The hold-up brought a customs officer to the scene. What was going on, he wanted to know. This person says that all this stuff costs less than 500 rupees, said the agent. The officer asked me where I worked. I said with Tatas. “If this gentleman says he has spent less than 500 rupees, he has spent less than 500 rupees,” said the officer to the agent. “He works for Tatas, and Tata people always tell the truth”.

That was the reputation of Tatas even then when business people in India were generally not respected. But values of moral integrity were not all that Tatas were respected for. The principles by which the Group has worked since its inception a century ago have been described in The Creation of Wealth, Russi Lala’s history of the Tata Group.

Tatas pursued the creation of not personal wealth, but wealth for society broadly. That broad society has included the many small shareholders without whose faith the steelworks in Jamshedpur could not have been built. It has also included the local communities in which the company operated. And the customers for whom Tatas created products in India that they could not have obtained otherwise.
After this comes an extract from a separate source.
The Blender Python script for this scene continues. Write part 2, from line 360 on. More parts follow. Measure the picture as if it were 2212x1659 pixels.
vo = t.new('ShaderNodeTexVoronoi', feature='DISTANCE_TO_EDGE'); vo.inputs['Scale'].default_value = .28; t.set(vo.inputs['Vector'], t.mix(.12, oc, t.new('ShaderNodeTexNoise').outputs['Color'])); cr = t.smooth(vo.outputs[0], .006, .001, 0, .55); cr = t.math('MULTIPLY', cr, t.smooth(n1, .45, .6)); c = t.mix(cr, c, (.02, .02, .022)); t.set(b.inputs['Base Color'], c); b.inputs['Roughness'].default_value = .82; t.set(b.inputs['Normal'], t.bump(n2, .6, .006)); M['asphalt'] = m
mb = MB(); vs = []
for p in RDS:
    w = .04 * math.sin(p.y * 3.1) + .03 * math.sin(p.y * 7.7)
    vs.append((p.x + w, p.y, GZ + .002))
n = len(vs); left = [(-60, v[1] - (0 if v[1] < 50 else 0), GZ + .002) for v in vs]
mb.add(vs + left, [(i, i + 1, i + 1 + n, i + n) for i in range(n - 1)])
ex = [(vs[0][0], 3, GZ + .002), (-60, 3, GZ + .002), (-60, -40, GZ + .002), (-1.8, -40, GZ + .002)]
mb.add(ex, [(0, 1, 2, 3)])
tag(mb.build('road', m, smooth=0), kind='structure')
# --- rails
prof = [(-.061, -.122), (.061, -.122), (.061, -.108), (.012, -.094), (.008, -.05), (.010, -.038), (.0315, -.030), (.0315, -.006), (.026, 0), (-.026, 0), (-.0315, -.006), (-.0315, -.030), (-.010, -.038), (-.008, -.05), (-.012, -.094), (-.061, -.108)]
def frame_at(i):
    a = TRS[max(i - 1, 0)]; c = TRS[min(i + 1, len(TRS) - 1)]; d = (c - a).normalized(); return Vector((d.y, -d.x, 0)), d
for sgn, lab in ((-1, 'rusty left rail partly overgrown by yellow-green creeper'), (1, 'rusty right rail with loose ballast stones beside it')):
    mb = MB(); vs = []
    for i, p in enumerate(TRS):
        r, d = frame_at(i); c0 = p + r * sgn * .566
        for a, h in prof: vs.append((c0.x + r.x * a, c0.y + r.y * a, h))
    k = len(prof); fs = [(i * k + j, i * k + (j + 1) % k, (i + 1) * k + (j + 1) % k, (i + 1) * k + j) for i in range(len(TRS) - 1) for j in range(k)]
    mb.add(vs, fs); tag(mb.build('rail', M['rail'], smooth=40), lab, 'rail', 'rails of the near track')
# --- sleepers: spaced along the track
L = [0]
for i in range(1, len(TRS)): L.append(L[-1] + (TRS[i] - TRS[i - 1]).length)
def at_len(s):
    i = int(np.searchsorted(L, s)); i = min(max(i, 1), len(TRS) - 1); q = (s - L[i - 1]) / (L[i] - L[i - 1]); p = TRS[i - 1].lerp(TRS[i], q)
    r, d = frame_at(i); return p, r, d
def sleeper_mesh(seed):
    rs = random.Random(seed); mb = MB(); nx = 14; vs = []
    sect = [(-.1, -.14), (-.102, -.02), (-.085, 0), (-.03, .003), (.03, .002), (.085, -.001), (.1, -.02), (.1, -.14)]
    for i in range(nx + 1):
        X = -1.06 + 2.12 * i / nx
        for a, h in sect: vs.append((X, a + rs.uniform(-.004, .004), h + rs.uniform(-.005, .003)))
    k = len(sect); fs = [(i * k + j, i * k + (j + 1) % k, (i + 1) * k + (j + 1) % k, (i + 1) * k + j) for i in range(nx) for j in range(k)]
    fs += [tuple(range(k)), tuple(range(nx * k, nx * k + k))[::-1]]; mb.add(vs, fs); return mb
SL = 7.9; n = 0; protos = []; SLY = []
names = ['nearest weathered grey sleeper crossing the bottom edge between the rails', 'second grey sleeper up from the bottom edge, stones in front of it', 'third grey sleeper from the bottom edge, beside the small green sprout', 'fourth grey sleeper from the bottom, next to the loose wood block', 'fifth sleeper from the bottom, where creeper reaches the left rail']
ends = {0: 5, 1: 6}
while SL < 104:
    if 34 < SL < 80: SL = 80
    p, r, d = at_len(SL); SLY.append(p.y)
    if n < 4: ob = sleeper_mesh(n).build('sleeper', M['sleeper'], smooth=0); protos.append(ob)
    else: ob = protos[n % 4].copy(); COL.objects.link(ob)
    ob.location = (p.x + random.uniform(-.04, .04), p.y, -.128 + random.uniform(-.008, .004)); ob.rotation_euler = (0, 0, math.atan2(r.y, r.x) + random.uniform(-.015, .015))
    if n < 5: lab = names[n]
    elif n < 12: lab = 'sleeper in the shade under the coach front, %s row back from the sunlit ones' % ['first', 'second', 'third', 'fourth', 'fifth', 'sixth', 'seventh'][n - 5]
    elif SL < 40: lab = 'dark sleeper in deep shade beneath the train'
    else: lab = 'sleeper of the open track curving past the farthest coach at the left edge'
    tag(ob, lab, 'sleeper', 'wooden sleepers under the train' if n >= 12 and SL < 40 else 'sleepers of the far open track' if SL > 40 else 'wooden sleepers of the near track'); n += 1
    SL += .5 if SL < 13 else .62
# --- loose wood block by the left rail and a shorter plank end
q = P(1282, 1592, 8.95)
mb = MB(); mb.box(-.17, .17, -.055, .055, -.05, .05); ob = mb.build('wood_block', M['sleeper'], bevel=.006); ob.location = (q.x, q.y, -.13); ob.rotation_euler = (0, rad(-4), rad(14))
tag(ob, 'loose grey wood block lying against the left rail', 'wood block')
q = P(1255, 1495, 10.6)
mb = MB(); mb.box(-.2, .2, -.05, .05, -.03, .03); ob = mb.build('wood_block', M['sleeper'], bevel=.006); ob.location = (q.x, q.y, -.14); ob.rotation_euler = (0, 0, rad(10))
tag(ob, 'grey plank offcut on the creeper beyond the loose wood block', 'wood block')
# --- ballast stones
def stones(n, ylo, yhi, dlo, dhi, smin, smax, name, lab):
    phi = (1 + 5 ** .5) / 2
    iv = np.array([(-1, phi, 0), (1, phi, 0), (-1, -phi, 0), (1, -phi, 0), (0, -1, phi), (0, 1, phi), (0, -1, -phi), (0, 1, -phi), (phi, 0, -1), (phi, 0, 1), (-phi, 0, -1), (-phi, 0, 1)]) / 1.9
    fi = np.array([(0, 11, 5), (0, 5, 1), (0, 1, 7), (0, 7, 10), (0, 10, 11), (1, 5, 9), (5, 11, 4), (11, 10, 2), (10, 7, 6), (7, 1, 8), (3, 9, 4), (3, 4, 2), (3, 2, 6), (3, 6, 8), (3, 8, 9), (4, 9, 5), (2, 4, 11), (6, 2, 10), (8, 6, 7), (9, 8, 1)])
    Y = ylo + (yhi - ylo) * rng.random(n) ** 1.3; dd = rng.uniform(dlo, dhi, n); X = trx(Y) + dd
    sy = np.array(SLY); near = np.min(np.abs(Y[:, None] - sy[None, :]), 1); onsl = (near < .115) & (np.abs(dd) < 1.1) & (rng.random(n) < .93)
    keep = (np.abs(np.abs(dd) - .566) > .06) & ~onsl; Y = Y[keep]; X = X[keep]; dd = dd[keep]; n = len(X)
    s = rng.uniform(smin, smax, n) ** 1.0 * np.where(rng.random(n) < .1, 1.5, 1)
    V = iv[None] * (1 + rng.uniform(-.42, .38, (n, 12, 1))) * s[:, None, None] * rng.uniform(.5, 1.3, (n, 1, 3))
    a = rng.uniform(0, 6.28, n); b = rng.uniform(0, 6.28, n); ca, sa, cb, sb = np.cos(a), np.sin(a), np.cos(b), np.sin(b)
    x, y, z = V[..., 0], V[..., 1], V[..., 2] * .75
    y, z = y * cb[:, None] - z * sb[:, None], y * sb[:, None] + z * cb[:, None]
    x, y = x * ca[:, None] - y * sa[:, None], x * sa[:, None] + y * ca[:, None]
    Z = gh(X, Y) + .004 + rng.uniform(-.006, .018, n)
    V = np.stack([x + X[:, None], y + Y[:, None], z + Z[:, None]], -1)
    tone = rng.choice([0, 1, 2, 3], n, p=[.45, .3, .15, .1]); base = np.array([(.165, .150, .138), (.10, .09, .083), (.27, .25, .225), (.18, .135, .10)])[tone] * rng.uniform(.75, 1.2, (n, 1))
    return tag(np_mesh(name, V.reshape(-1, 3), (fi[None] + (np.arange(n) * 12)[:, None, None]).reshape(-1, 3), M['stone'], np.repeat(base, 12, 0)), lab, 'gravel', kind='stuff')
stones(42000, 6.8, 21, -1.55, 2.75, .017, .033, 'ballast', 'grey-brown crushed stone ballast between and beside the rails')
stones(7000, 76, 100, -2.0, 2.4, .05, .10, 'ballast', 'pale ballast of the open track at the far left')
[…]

And the country also, to which Tata’s have contributed many institutions of research and higher education. No wonder that one or even two Tata companies have always appeared in the top three positions in BusinessWorld’s surveys of the most respected Indian companies since the inception of that survey in the 1980s.

The Tatas have sometimes been described, pejoratively as ‘socialists’ to distinguish them from genuine ‘capitalists’. Hy Minsky, the economist said, “There are as many kinds of capitalism as Heinz has pickles”. Wall Street does not seem to recognise this though. Some varieties are stakeholder capitalism, shareholder capitalism, and CEO capitalism.

The pendulum seems to have swung too far in the United States towards CEO capitalism. CEOs have been venerated in the western media as the gods behind the success of their companies. They have great power over their boards. And they have been grossly over compensated. “Now capitalism has to be saved from CEOs”, as someone put it.

Capitalism is about the creation of wealth. But wealth for whom? The answer to that question suggests the type of capitalist you are. The Tatas are also capitalists, but of a different ilk to those that are causing the breakdown of trust in business in the west.

Tatas are not always right. But the values they stand for have been visible in their actions over decades.

The Aspen Seminar on the Challenges of Global Capitalism last August was held amidst a spate of business scandals in the US and Europe. The seminar began with a case study of the challenge the Tatas, a business organisation greatly trusted by society in India, often faces in getting the respect it deserves from business analysts seeing the world according to US business norms.

The seminar debated many issues of global import including poverty, the environment, and the role of business corporations. Speaking eloquently at the end, Shirley Williams of the British House of Lords said, “God help us if we cannot learn to respect institutions like the Tatas of India.” Amen.